Directions for this task: Within the data that follows, how many lines carry the string "bscale"? Give the number alone.

● ● ● ● ● ● ●

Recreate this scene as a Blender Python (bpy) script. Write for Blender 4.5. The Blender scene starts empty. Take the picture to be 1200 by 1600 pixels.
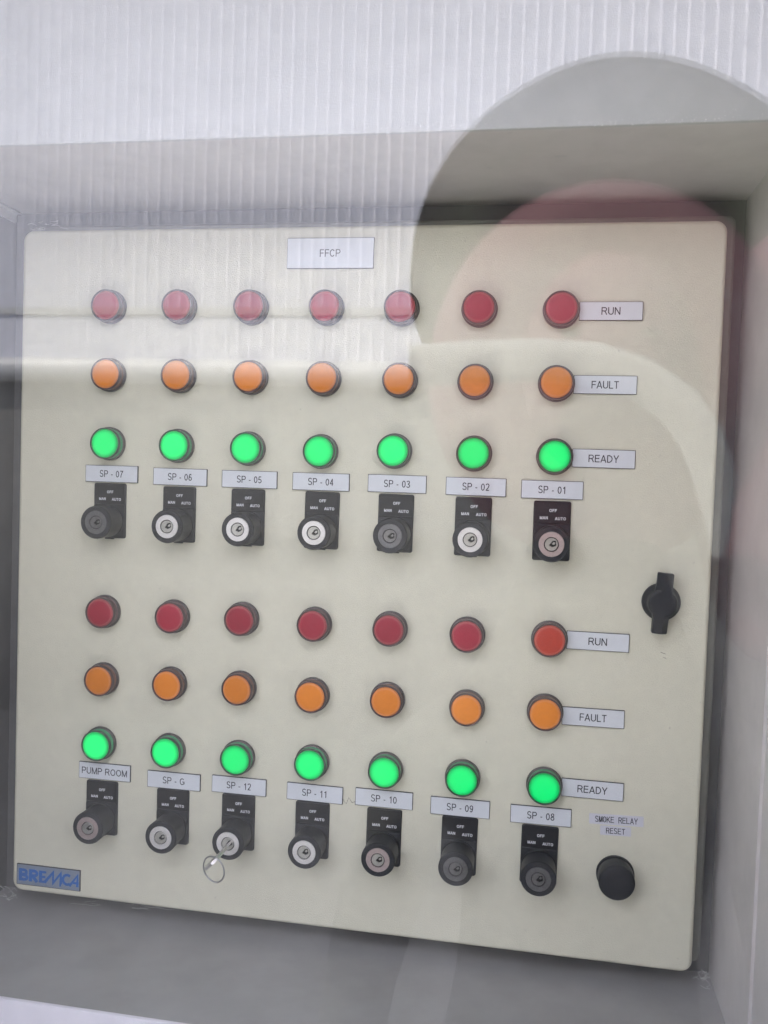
import bpy, math, random
from mathutils import Vector, Matrix, Euler
random.seed(7)
PI = math.pi
ZT = 1.75                        # height of the cabinet door's top edge above the ground
G = 0.42                         # distance of the window pane in front of the door
# ------------------------------------------------------------------ camera, world, sun, exposure
sc = bpy.context.scene
COL = sc.collection
DOOR = Matrix.Translation((0, 0, ZT)) @ Matrix.Rotation(PI/2, 4, 'X')     # door space (x right, y up, z out) -> world
CAM_R = Matrix(((0.9840609, 0.0336558, -0.1746179), (-0.0403818, 0.9985673, -0.0351084), (0.1731865, 0.0416002, 0.9840102)))
CAM_C = Vector((0.46665, -0.20675, 0.74375))
cam = bpy.data.cameras.new('camera'); co = bpy.data.objects.new('camera', cam); COL.objects.link(co)
cam.sensor_fit = 'VERTICAL'; cam.sensor_height = 36; cam.lens = 1407.05/1600*36
cam.clip_start = 0.01; cam.clip_end = 500
co.matrix_world = DOOR @ (Matrix.Translation(CAM_C) @ CAM_R.transposed().to_4x4())
sc.camera = co
SUN_EL, SUN_AZ = math.radians(50), math.radians(50)      # sun stands behind the cabinet, a little to the left
w = bpy.data.worlds.new('World'); sc.world = w; w.use_nodes = True
nt = w.node_tree; sky = nt.nodes.new('ShaderNodeTexSky'); sky.sky_type = 'NISHITA'; sky.sun_disc = False
sky.sun_elevation = SUN_EL; sky.sun_rotation = -SUN_AZ; sky.dust_density = 2.0; sky.air_density = 1.0
nt.links.new(sky.outputs[0], nt.nodes['Background'].inputs[0]); nt.nodes['Background'].inputs[1].default_value = 0.15
sl = bpy.data.lights.new('sun', 'SUN'); sl.energy = 4.3; sl.angle = math.radians(0.5); sl.color = (1, 0.96, 0.9)
cam.dof.use_dof = True; cam.dof.focus_distance = 0.74; cam.dof.aperture_fstop = 15.0      # small phone lens: far reflections slightly soft
so = bpy.data.objects.new('sun', sl); COL.objects.link(so)
sdir = Vector((-math.sin(SUN_AZ)*math.cos(SUN_EL), math.cos(SUN_AZ)*math.cos(SUN_EL), math.sin(SUN_EL)))
so.rotation_euler = sdir.to_track_quat('Z', 'Y').to_euler()
sc.view_settings.view_transform = 'Standard'; sc.view_settings.look = 'None'
sc.view_settings.exposure = 2.2; sc.view_settings.gamma = 1
sc.render.engine = 'CYCLES'
sc.cycles.max_bounces = 12; sc.cycles.diffuse_bounces = 6; sc.cycles.transparent_max_bounces = 12
# ------------------------------------------------------------------ materials
def mat(name, col, rough=.5, metal=0, spec=.5, var=0, vscale=60, bump=0, bscale=900, emit=None, estr=0, trans=0, coat=0, spots=None, ior=1.5, aniso=0):
    m = bpy.data.materials.new(name); m.use_nodes = True; n = m.node_tree.nodes; l = m.node_tree.links
    b = n['Principled BSDF']; b.inputs['Roughness'].default_value = rough; b.inputs['Metallic'].default_value = metal
    b.inputs['Specular IOR Level'].default_value = spec; b.inputs['Base Color'].default_value = (*col, 1)
    b.inputs['Transmission Weight'].default_value = trans; b.inputs['Coat Weight'].default_value = coat
    b.inputs['IOR'].default_value = ior
    tc = n.new('ShaderNodeTexCoord')
    if var:
        a = n.new('ShaderNodeTexNoise'); a.inputs['Scale'].default_value = vscale; a.inputs['Detail'].default_value = 6
        a.inputs['Roughness'].default_value = .65
        l.new(tc.outputs['Object'], a.inputs['Vector'])
        r = n.new('ShaderNodeMapRange'); r.inputs[1].default_value = .3; r.inputs[2].default_value = .7
        r.inputs[3].default_value = 1-var; r.inputs[4].default_value = 1+var
        l.new(a.outputs[0], r.inputs[0])
        mx = n.new('ShaderNodeMix'); mx.data_type = 'RGBA'; mx.blend_type = 'MULTIPLY'; mx.inputs[0].default_value = 1
        mx.inputs[6].default_value = (*col, 1); l.new(r.outputs[0], mx.inputs[7])
        out = mx.outputs[2]
        if spots:                                     # faint scuffs and specks of dirt
            v = n.new('ShaderNodeTexNoise'); v.inputs['Scale'].default_value = spots[0]; v.inputs['Detail'].default_value = 3
            l.new(tc.outputs['Object'], v.inputs['Vector'])
            q = n.new('ShaderNodeMapRange'); q.inputs[1].default_value = spots[1]; q.inputs[2].default_value = spots[1]+.05
            q.inputs[3].default_value = 0; q.inputs[4].default_value = spots[2]; l.new(v.outputs[0], q.inputs[0])
            m2 = n.new('ShaderNodeMix'); m2.data_type = 'RGBA'; m2.inputs[7].default_value = (*spots[3], 1)
            l.new(q.outputs[0], m2.inputs[0]); l.new(out, m2.inputs[6]); out = m2.outputs[2]
        l.new(out, b.inputs['Base Color'])
    if bump:
        a = n.new('ShaderNodeTexNoise'); a.inputs['Scale'].default_value = bscale; a.inputs['Detail'].default_value = 3
        l.new(tc.outputs['Object'], a.inputs['Vector'])
        bp = n.new('ShaderNodeBump'); bp.inputs['Strength'].default_value = bump; bp.inputs['Distance'].default_value = .0004
        l.new(a.outputs[0], bp.inputs['Height']); l.new(bp.outputs[0], b.inputs['Normal'])
    if emit:
        b.inputs['Emission Color'].default_value = (*emit, 1); b.inputs['Emission Strength'].default_value = estr
    return m
M = {}
M['cream'] = mat('cream powder coat', (.68, .66, .53), .42, var=.035, vscale=90, bump=.8, bscale=900, spots=(170, .735, .5, (.33, .30, .26)))
M['body'] = mat('grey cream cabinet shell', (.22, .22, .20), .5, var=.05, vscale=80, bump=.3)
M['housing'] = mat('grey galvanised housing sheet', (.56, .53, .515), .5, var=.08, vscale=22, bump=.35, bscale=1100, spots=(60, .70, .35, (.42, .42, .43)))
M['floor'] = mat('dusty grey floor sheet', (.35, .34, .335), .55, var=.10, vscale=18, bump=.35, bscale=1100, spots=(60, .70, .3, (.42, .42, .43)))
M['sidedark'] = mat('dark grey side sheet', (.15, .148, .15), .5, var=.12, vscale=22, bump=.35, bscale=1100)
M['flange'] = mat('off white flange paint', (.50, .505, .50), .5, var=.05, vscale=40, bump=.3, spots=(300, .74, .2, (.7, .7, .7)))
M['label'] = mat('white laminate', (.67, .695, .73), .32, var=.02, vscale=200)
M['core'] = mat('dark laminate core', (.05, .05, .055), .5)
M['tape'] = mat('white label tape', (.62, .62, .68), .35)
M['ink'] = mat('engraved black ink', (.02, .02, .03), .5)
M['inkgrey'] = mat('printed white ink', (.72, .72, .75), .5)
M['black'] = mat('black moulded plastic', (.018, .019, .024), .45, spec=.3, var=.15, vscale=300, bump=.3, bscale=2500)
M['blackgloss'] = mat('black printed insert', (.012, .012, .016), .35, spec=.3)
M['collar'] = mat('dark lamp collar', (.075, .06, .06), .35)
M['rim'] = mat('dark lamp rim', (.10, .06, .06), .3)
M['rimgreen'] = mat('dark green lamp rim', (.03, .06, .045), .3)
M['nickel'] = mat('bright nickel', (.90, .87, .85), .33, metal=.7, var=.05, vscale=500)
M['darkrefl'] = mat('nickel with dark reflection', (.20, .195, .20), .42, metal=.8, var=.15, vscale=500)  # same lock metal, with a dark reflection put into its colour
M['roserefl'] = mat('nickel with rosy reflection', (.58, .47, .45), .35, metal=.7, var=.1, vscale=500)  # same lock metal, with a rosy reflection put into its colour
M['plug'] = mat('lock plug', (.72, .70, .66), .3, metal=1, var=.1, vscale=500)
M['plugdarkrefl'] = mat('lock plug with dark reflection', (.28, .27, .27), .35, metal=1, var=.15, vscale=500)  # plug metal with the dark reflection put into its colour
M['dark'] = mat('dark keyway', (.01, .01, .01), .7)
M['steel'] = mat('key steel', (.60, .58, .56), .42, metal=1)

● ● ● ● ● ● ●

Reply: 7